Aim of the task:
Using the listing below, copy every line that mentions "script".

## START Material provided

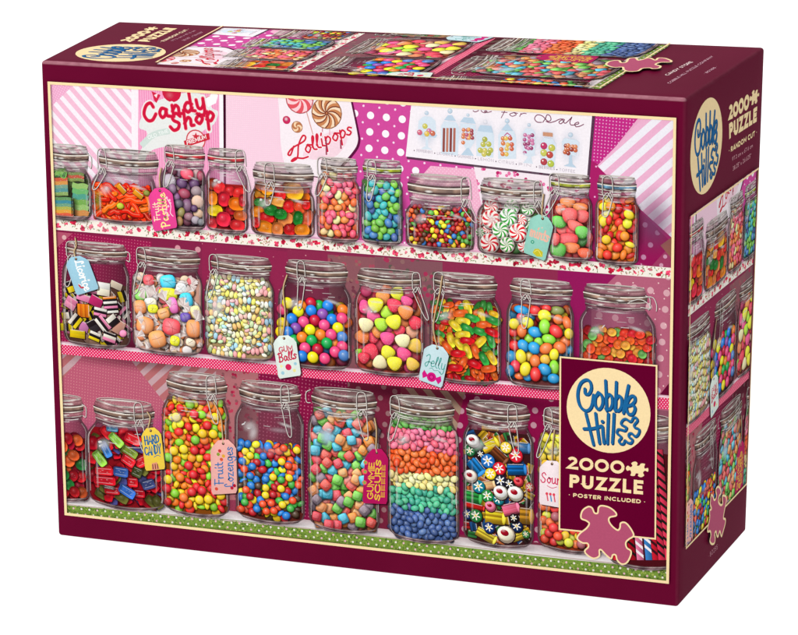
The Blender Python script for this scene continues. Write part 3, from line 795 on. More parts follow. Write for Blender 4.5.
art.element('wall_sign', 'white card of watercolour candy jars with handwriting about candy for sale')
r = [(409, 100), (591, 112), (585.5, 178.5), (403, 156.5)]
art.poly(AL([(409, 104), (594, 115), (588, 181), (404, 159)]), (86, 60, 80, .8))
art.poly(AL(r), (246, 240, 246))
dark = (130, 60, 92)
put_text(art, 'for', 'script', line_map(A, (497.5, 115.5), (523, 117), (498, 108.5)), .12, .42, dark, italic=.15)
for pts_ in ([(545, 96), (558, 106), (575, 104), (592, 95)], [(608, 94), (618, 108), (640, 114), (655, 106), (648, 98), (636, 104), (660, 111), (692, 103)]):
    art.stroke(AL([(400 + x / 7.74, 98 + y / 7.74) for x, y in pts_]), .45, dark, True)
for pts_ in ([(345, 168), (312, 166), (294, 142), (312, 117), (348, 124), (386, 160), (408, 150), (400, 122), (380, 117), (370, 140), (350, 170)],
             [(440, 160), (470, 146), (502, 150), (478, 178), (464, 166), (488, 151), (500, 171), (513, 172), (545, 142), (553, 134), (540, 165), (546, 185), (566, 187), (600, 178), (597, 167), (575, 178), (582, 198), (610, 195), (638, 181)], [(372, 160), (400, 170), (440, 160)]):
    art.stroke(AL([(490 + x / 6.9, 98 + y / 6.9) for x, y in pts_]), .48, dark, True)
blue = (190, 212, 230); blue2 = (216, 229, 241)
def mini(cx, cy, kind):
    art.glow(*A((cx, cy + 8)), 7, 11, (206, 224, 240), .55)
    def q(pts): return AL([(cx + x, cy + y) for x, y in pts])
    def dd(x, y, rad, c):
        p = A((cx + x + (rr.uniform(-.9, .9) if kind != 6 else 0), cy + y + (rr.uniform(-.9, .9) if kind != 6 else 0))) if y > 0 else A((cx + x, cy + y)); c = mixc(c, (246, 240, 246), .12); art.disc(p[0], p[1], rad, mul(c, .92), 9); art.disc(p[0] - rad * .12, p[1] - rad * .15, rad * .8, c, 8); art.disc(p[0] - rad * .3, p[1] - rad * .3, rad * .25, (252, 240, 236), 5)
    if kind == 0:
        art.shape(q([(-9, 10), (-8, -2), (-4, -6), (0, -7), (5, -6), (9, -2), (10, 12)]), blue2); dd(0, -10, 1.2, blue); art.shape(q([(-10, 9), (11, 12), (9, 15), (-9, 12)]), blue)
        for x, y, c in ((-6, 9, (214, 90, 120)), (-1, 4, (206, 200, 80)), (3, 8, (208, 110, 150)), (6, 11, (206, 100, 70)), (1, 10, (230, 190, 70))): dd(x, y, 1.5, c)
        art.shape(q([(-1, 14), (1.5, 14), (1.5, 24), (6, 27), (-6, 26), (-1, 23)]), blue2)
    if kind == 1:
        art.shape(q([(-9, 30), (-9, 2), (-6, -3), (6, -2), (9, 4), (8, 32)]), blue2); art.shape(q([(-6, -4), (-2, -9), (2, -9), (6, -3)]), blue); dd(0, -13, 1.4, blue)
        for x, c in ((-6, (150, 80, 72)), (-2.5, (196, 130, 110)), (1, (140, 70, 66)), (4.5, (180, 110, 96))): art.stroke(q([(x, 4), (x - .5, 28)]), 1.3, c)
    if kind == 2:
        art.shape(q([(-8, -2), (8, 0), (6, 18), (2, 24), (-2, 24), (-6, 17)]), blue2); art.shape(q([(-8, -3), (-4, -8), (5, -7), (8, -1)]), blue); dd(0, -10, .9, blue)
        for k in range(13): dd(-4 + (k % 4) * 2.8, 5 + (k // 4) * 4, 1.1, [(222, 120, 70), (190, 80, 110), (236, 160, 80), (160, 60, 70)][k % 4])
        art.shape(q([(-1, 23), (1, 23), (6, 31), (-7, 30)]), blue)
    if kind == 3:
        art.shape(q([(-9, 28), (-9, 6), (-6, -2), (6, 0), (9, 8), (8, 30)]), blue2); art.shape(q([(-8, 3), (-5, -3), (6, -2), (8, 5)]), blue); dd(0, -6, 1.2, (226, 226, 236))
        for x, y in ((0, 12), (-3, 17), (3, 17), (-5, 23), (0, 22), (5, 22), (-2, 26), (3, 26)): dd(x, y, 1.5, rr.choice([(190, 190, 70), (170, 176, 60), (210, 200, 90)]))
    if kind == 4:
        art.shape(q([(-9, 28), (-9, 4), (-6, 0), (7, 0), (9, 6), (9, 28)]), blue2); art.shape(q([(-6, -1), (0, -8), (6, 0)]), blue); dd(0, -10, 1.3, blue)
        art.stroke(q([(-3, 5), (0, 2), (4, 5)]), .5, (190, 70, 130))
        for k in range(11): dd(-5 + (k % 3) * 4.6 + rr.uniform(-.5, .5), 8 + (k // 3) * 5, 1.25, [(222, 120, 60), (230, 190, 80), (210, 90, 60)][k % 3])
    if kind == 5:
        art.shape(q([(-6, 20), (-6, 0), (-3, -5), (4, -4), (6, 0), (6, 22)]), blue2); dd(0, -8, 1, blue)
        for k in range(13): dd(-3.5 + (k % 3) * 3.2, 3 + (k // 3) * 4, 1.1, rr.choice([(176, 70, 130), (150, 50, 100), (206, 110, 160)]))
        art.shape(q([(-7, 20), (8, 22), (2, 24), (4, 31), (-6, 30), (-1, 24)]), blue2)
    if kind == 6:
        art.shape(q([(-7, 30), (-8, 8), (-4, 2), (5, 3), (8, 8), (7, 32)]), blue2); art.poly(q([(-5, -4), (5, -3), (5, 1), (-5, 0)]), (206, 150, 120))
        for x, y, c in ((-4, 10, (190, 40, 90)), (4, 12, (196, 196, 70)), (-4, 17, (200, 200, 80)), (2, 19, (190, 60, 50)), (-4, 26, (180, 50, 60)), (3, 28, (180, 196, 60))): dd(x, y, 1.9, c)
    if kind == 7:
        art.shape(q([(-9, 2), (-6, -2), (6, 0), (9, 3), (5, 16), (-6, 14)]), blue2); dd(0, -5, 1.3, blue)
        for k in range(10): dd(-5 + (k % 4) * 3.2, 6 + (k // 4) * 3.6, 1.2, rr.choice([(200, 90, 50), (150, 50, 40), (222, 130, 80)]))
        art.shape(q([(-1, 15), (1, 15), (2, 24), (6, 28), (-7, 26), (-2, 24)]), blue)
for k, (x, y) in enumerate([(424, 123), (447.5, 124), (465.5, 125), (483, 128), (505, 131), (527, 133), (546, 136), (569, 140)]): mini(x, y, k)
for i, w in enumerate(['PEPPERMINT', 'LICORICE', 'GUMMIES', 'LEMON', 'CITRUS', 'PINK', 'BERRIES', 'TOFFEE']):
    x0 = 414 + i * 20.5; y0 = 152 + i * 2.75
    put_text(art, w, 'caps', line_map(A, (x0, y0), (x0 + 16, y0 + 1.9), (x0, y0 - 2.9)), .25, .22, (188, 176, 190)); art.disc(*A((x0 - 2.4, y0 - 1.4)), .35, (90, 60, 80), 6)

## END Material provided

Task response:
The Blender Python script for this scene continues. Write part 3, from line 795 on. More parts follow. Write for Blender 4.5.
put_text(art, 'for', 'script', line_map(A, (497.5, 115.5), (523, 117), (498, 108.5)), .12, .42, dark, italic=.15)